- AIM OF THE TASK -
Narrow the data below down to the lines containing "tube".
== RECORDED DATA
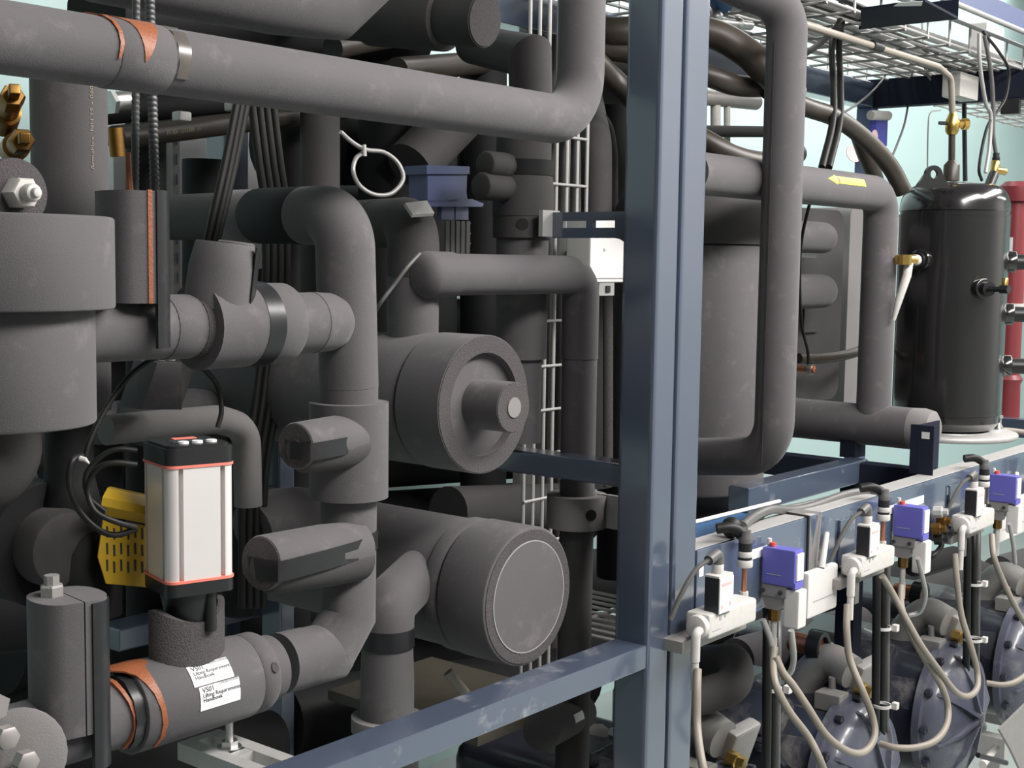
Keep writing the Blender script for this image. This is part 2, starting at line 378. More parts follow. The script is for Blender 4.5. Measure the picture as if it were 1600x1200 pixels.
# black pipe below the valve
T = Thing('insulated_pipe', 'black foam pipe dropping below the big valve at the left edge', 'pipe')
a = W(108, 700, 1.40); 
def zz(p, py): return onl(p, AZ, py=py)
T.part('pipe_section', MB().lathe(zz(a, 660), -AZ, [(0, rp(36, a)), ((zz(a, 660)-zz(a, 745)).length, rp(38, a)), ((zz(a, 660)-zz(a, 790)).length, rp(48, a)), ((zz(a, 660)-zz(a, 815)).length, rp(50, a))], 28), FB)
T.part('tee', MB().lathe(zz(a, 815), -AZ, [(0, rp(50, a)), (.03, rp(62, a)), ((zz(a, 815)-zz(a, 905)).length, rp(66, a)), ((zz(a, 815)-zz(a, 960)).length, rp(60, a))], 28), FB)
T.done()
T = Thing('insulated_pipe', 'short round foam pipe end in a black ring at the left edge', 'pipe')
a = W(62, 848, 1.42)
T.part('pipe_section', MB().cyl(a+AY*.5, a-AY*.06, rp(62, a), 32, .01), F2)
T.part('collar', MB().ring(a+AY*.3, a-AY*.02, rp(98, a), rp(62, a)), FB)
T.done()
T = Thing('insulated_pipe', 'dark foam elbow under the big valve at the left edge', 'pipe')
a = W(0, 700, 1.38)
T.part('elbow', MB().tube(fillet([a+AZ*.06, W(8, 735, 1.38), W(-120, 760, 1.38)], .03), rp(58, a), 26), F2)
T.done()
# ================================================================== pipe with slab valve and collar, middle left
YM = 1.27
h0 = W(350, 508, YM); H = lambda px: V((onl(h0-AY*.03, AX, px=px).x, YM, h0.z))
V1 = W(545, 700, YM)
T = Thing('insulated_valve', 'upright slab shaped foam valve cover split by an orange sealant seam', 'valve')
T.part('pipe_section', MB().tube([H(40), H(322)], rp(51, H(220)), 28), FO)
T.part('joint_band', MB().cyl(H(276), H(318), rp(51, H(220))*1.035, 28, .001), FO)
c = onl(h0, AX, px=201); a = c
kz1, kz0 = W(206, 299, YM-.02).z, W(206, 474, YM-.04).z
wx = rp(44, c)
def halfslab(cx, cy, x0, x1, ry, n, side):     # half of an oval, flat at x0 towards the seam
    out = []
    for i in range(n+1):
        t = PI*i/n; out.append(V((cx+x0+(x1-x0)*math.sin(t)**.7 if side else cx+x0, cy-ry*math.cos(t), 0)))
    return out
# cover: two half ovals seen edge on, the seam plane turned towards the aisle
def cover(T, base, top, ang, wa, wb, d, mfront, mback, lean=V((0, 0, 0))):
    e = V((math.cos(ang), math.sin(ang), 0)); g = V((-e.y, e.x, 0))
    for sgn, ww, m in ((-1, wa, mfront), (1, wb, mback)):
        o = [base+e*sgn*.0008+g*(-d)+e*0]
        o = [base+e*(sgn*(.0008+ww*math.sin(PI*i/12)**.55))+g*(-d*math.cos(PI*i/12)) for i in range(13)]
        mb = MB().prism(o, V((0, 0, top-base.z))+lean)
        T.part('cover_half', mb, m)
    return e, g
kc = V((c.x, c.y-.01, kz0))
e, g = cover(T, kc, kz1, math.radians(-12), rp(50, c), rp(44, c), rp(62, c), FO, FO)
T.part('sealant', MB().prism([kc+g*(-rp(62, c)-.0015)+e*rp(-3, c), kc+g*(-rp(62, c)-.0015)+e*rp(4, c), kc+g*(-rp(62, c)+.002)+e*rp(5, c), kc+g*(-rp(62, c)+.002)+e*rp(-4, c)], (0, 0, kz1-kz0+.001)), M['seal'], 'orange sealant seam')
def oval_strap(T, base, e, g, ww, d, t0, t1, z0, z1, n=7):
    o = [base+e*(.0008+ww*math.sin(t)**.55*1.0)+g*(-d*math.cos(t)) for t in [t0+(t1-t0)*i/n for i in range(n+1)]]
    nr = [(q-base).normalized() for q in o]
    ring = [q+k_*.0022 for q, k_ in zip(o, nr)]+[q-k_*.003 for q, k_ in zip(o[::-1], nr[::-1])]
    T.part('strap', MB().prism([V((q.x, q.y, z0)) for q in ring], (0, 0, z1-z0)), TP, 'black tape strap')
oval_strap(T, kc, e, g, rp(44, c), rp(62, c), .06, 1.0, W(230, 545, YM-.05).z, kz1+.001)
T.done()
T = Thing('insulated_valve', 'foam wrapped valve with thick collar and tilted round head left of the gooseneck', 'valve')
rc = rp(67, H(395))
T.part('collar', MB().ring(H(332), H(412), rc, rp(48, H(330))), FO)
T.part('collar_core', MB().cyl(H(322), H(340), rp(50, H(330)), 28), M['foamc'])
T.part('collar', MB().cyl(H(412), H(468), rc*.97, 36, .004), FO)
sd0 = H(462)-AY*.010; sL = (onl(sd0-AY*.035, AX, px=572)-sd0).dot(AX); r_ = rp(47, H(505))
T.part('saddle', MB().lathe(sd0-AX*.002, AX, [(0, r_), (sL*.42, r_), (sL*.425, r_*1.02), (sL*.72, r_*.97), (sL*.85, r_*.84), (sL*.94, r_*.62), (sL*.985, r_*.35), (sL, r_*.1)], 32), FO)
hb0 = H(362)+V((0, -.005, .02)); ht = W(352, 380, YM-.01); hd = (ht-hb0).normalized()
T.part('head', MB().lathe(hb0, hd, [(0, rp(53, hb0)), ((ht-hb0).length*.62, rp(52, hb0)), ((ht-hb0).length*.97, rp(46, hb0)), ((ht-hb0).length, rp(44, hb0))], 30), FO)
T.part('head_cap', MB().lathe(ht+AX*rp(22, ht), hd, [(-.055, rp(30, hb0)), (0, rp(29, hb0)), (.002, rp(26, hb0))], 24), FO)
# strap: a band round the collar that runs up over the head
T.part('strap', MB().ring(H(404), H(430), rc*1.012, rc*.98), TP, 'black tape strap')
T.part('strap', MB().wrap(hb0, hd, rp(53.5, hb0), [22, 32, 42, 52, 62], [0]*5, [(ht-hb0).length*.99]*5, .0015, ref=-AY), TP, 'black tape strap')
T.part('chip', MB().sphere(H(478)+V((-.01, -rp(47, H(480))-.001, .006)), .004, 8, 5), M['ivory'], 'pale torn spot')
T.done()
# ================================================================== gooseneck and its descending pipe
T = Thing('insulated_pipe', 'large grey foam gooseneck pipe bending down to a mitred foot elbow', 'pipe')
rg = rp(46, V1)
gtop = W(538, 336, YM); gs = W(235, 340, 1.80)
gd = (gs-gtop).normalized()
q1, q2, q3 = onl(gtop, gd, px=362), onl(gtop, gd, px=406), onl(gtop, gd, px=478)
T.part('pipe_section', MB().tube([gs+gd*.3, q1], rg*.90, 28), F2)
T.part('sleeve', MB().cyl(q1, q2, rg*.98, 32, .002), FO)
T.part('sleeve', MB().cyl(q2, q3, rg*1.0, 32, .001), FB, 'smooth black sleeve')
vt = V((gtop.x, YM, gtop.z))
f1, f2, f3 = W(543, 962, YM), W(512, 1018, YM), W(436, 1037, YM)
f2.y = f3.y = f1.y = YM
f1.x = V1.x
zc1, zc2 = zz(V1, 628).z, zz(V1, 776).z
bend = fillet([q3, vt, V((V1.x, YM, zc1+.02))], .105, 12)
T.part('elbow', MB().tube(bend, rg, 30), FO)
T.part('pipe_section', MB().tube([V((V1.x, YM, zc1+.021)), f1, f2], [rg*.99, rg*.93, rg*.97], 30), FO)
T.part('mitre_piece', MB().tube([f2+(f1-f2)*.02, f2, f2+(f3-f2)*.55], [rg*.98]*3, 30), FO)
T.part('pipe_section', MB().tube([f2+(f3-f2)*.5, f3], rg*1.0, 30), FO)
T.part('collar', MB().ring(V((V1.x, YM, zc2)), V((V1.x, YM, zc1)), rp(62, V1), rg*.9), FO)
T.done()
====
- WRITTEN ANSWER -
T.part('elbow', MB().tube(fillet([a+AZ*.06, W(8, 735, 1.38), W(-120, 760, 1.38)], .03), rp(58, a), 26), F2)
T.part('pipe_section', MB().tube([H(40), H(322)], rp(51, H(220)), 28), FO)
T.part('pipe_section', MB().tube([gs+gd*.3, q1], rg*.90, 28), F2)
T.part('elbow', MB().tube(bend, rg, 30), FO)
T.part('pipe_section', MB().tube([V((V1.x, YM, zc1+.021)), f1, f2], [rg*.99, rg*.93, rg*.97], 30), FO)
T.part('mitre_piece', MB().tube([f2+(f1-f2)*.02, f2, f2+(f3-f2)*.55], [rg*.98]*3, 30), FO)
T.part('pipe_section', MB().tube([f2+(f3-f2)*.5, f3], rg*1.0, 30), FO)